Effort to cultivate good relationships has rich rewards.

For seven years, I’ve been meeting once a month with the same group of women. We share a meal, play a game, and catch up on what’s been happening in our lives. It’s a diverse group of women of varying ages and economic means. Some have grown grandchildren, and some, like me, are raising young families. Some are retired, and others are still building careers. What we all have in common, though, is a desire to carve out time for this community of friends. Even when I have to juggle childcare and handle the duties of hosting the group myself, I always end up feeling rejuvenated by the end of the evening.
Scientists in the field of positive psychology are digging up hard data that confirms a being part of community is an important element in finding happiness. One study concluded that being part of a group of friends that meets once a month has the same psychological effect as doubling your income.

It’s hard to imagine exactly how I’d feel if I doubled my income. But I do know that meeting with this group of women makes me happy.
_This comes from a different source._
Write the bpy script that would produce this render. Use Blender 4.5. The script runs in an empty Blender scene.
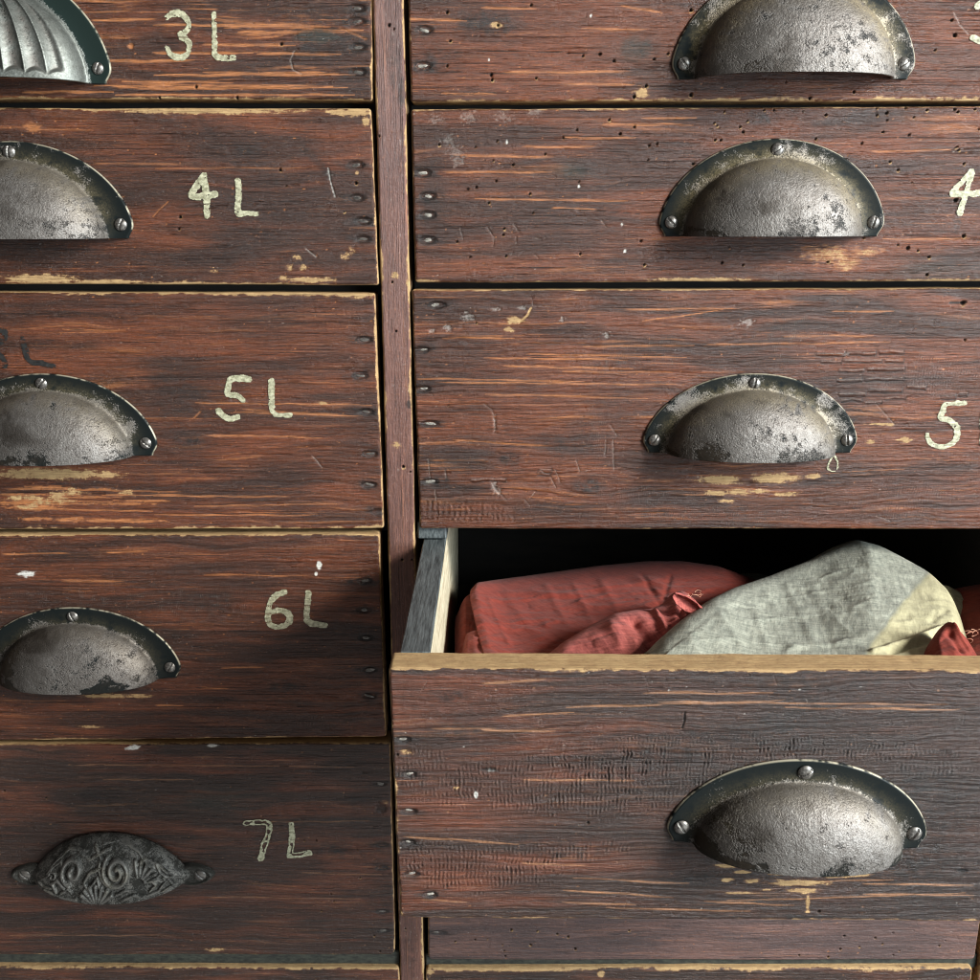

According to University of California psychologist Sonja Lyubomirsky, 40 percent of our happiness is a result of making intentional choices, like choosing to be part of a community such as the one I describe. On the other hand, just 10 percent of happiness is connected to life circumstances, says Lyubomirsky.

Happiness isn’t the only benefit of community, however. Being an active part of a community has practical rewards. I recently had the pleasure of connecting with a fellow gardener I’d never met before. I spent a lovely afternoon learning about new plant varieties and seeing how to create a beautiful, low-maintenance garden design. I gained practical knowledge, a new friend, and eight boxes of transplants that would have cost me hundreds of dollars at a nursery. I happily spent an evening planting all my newfound greenery, and my beds will fill in with a wealth of new young trees, shrubs and flowers.

Community not only makes our gardens more beautiful, but can make our lives easier, too. For example, in our development, we have a neighbor who has been plowing our driveway for the last several years. He’s also used his auger to drill holes for a fence we made from reclaimed cedar that we got from another neighbor. Fortunately for me, both of these neighbors have an extraordinary fondness for homemade banana bread. I bake for them in exchange for the assistance and materials they give us. The relationships we’ve developed have been a tremendous help to us – and saved us money - in many circumstances.

Building relationships takes effort, particularly in a culture where we rely on one-line updates and text messages to communicate with one another. But taking the time to be part of a community, to invest in one another, makes good sense. It requires making choices about how and with whom you spend your time, but the effort to cultivate good relationships has rich rewards. Money is essential for paying the bills, but it can’t buy the emotional support, sense of camaraderie and practical, budget-stretching help of a close friend or good neighbor.